↓↓↓
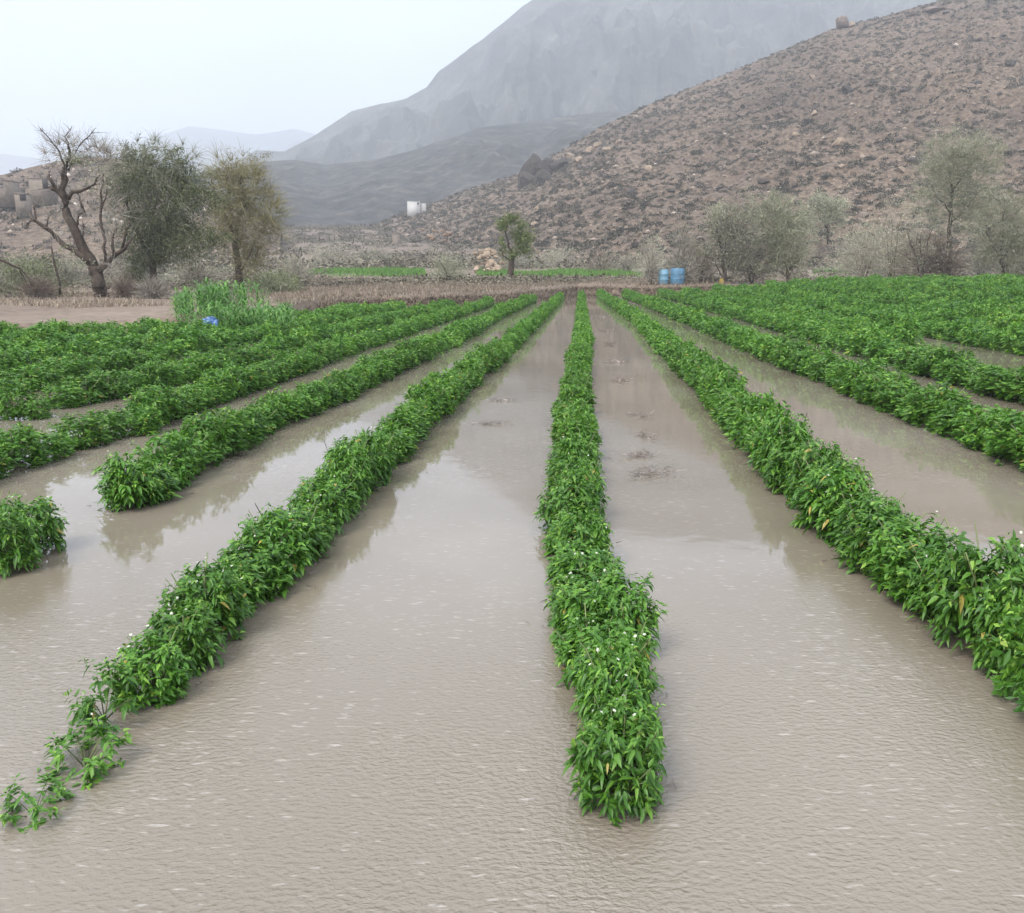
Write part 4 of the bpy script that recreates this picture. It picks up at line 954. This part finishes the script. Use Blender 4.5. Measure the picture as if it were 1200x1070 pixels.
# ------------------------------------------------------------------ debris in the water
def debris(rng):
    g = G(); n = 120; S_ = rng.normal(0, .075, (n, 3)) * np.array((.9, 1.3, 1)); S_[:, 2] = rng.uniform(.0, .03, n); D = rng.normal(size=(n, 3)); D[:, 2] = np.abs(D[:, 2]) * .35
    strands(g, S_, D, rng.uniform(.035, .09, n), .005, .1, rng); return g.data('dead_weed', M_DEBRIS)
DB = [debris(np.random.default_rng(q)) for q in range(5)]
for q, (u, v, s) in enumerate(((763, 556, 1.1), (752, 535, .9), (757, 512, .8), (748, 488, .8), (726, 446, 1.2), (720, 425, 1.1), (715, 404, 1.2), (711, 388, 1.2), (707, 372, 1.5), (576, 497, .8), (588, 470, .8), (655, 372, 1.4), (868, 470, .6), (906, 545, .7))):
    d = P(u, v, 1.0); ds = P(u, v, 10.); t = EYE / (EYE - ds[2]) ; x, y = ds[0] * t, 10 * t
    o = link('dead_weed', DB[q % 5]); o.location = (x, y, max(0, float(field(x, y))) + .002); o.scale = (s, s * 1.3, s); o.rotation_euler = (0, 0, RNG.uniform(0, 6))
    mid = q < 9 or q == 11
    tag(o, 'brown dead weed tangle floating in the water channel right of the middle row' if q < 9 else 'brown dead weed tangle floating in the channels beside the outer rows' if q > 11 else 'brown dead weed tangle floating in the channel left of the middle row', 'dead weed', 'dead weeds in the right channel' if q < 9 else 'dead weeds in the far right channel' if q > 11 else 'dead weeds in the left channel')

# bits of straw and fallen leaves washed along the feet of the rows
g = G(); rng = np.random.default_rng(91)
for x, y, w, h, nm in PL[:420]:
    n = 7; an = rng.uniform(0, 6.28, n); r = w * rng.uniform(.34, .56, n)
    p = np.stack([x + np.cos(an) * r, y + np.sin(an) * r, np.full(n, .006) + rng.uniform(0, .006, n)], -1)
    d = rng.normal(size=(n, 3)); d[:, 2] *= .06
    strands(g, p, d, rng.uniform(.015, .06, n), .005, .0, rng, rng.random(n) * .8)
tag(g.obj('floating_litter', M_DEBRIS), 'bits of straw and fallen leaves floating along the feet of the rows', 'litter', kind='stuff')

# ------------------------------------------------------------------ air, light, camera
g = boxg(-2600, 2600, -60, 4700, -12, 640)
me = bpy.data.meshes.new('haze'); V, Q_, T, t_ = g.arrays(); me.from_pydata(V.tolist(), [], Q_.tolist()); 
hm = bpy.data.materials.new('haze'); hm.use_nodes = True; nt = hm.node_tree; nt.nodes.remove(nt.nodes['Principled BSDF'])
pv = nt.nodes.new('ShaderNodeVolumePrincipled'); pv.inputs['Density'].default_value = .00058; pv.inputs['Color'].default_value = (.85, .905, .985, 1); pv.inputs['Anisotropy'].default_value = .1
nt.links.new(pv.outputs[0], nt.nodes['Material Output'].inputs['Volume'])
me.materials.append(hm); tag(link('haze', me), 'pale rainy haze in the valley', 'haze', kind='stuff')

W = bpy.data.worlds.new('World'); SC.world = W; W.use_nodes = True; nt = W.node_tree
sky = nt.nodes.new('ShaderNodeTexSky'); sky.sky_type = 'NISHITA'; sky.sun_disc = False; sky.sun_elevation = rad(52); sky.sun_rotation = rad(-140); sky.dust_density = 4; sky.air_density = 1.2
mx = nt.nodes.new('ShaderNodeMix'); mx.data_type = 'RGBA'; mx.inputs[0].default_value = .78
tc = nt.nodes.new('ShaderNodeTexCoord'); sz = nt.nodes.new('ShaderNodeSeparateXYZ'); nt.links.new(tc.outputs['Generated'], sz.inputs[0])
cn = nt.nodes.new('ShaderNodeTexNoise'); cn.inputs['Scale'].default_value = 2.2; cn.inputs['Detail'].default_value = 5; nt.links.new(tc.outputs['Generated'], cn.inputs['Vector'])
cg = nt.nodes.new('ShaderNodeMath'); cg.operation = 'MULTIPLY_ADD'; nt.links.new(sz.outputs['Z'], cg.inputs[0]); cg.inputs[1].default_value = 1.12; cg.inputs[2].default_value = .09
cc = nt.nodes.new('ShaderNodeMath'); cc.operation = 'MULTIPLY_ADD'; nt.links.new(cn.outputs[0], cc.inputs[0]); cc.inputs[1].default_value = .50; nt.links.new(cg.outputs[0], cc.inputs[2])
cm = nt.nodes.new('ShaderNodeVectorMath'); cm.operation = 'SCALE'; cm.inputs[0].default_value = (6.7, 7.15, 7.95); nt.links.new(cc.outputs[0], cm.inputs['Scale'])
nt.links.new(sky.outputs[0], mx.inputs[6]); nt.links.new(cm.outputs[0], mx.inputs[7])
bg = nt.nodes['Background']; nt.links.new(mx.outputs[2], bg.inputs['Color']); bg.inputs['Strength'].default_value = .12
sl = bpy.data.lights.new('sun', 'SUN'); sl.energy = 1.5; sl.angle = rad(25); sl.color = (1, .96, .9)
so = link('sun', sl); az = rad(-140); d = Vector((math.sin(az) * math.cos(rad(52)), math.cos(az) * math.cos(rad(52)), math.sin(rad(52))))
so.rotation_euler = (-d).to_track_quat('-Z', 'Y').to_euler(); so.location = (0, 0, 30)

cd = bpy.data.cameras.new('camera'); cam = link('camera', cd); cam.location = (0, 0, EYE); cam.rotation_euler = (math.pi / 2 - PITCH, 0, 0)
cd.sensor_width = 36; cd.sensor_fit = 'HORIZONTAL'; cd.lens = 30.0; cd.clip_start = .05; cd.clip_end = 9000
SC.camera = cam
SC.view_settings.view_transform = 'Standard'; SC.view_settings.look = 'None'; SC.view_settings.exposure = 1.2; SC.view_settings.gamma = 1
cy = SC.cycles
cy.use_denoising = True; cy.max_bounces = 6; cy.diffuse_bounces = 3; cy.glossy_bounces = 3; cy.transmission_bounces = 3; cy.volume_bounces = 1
↑↑↑
- TASK INSTRUCTIONS -
Reproduce the material above in full, exactly, with no images.

- EXERCISE ANSWER -
Write part 4 of the bpy script that recreates this picture. It picks up at line 954. This part finishes the script. Use Blender 4.5. Measure the picture as if it were 1200x1070 pixels.
# ------------------------------------------------------------------ debris in the water
def debris(rng):
    g = G(); n = 120; S_ = rng.normal(0, .075, (n, 3)) * np.array((.9, 1.3, 1)); S_[:, 2] = rng.uniform(.0, .03, n); D = rng.normal(size=(n, 3)); D[:, 2] = np.abs(D[:, 2]) * .35
    strands(g, S_, D, rng.uniform(.035, .09, n), .005, .1, rng); return g.data('dead_weed', M_DEBRIS)
DB = [debris(np.random.default_rng(q)) for q in range(5)]
for q, (u, v, s) in enumerate(((763, 556, 1.1), (752, 535, .9), (757, 512, .8), (748, 488, .8), (726, 446, 1.2), (720, 425, 1.1), (715, 404, 1.2), (711, 388, 1.2), (707, 372, 1.5), (576, 497, .8), (588, 470, .8), (655, 372, 1.4), (868, 470, .6), (906, 545, .7))):
    d = P(u, v, 1.0); ds = P(u, v, 10.); t = EYE / (EYE - ds[2]) ; x, y = ds[0] * t, 10 * t
    o = link('dead_weed', DB[q % 5]); o.location = (x, y, max(0, float(field(x, y))) + .002); o.scale = (s, s * 1.3, s); o.rotation_euler = (0, 0, RNG.uniform(0, 6))
    mid = q < 9 or q == 11
    tag(o, 'brown dead weed tangle floating in the water channel right of the middle row' if q < 9 else 'brown dead weed tangle floating in the channels beside the outer rows' if q > 11 else 'brown dead weed tangle floating in the channel left of the middle row', 'dead weed', 'dead weeds in the right channel' if q < 9 else 'dead weeds in the far right channel' if q > 11 else 'dead weeds in the left channel')

# bits of straw and fallen leaves washed along the feet of the rows
g = G(); rng = np.random.default_rng(91)
for x, y, w, h, nm in PL[:420]:
    n = 7; an = rng.uniform(0, 6.28, n); r = w * rng.uniform(.34, .56, n)
    p = np.stack([x + np.cos(an) * r, y + np.sin(an) * r, np.full(n, .006) + rng.uniform(0, .006, n)], -1)
    d = rng.normal(size=(n, 3)); d[:, 2] *= .06
    strands(g, p, d, rng.uniform(.015, .06, n), .005, .0, rng, rng.random(n) * .8)
tag(g.obj('floating_litter', M_DEBRIS), 'bits of straw and fallen leaves floating along the feet of the rows', 'litter', kind='stuff')

# ------------------------------------------------------------------ air, light, camera
g = boxg(-2600, 2600, -60, 4700, -12, 640)
me = bpy.data.meshes.new('haze'); V, Q_, T, t_ = g.arrays(); me.from_pydata(V.tolist(), [], Q_.tolist()); 
hm = bpy.data.materials.new('haze'); hm.use_nodes = True; nt = hm.node_tree; nt.nodes.remove(nt.nodes['Principled BSDF'])
pv = nt.nodes.new('ShaderNodeVolumePrincipled'); pv.inputs['Density'].default_value = .00058; pv.inputs['Color'].default_value = (.85, .905, .985, 1); pv.inputs['Anisotropy'].default_value = .1
nt.links.new(pv.outputs[0], nt.nodes['Material Output'].inputs['Volume'])
me.materials.append(hm); tag(link('haze', me), 'pale rainy haze in the valley', 'haze', kind='stuff')

W = bpy.data.worlds.new('World'); SC.world = W; W.use_nodes = True; nt = W.node_tree
sky = nt.nodes.new('ShaderNodeTexSky'); sky.sky_type = 'NISHITA'; sky.sun_disc = False; sky.sun_elevation = rad(52); sky.sun_rotation = rad(-140); sky.dust_density = 4; sky.air_density = 1.2
mx = nt.nodes.new('ShaderNodeMix'); mx.data_type = 'RGBA'; mx.inputs[0].default_value = .78
tc = nt.nodes.new('ShaderNodeTexCoord'); sz = nt.nodes.new('ShaderNodeSeparateXYZ'); nt.links.new(tc.outputs['Generated'], sz.inputs[0])
cn = nt.nodes.new('ShaderNodeTexNoise'); cn.inputs['Scale'].default_value = 2.2; cn.inputs['Detail'].default_value = 5; nt.links.new(tc.outputs['Generated'], cn.inputs['Vector'])
cg = nt.nodes.new('ShaderNodeMath'); cg.operation = 'MULTIPLY_ADD'; nt.links.new(sz.outputs['Z'], cg.inputs[0]); cg.inputs[1].default_value = 1.12; cg.inputs[2].default_value = .09
cc = nt.nodes.new('ShaderNodeMath'); cc.operation = 'MULTIPLY_ADD'; nt.links.new(cn.outputs[0], cc.inputs[0]); cc.inputs[1].default_value = .50; nt.links.new(cg.outputs[0], cc.inputs[2])
cm = nt.nodes.new('ShaderNodeVectorMath'); cm.operation = 'SCALE'; cm.inputs[0].default_value = (6.7, 7.15, 7.95); nt.links.new(cc.outputs[0], cm.inputs['Scale'])
nt.links.new(sky.outputs[0], mx.inputs[6]); nt.links.new(cm.outputs[0], mx.inputs[7])
bg = nt.nodes['Background']; nt.links.new(mx.outputs[2], bg.inputs['Color']); bg.inputs['Strength'].default_value = .12
sl = bpy.data.lights.new('sun', 'SUN'); sl.energy = 1.5; sl.angle = rad(25); sl.color = (1, .96, .9)
so = link('sun', sl); az = rad(-140); d = Vector((math.sin(az) * math.cos(rad(52)), math.cos(az) * math.cos(rad(52)), math.sin(rad(52))))
so.rotation_euler = (-d).to_track_quat('-Z', 'Y').to_euler(); so.location = (0, 0, 30)

cd = bpy.data.cameras.new('camera'); cam = link('camera', cd); cam.location = (0, 0, EYE); cam.rotation_euler = (math.pi / 2 - PITCH, 0, 0)
cd.sensor_width = 36; cd.sensor_fit = 'HORIZONTAL'; cd.lens = 30.0; cd.clip_start = .05; cd.clip_end = 9000
SC.camera = cam
SC.view_settings.view_transform = 'Standard'; SC.view_settings.look = 'None'; SC.view_settings.exposure = 1.2; SC.view_settings.gamma = 1
cy = SC.cycles
cy.use_denoising = True; cy.max_bounces = 6; cy.diffuse_bounces = 3; cy.glossy_bounces = 3; cy.transmission_bounces = 3; cy.volume_bounces = 1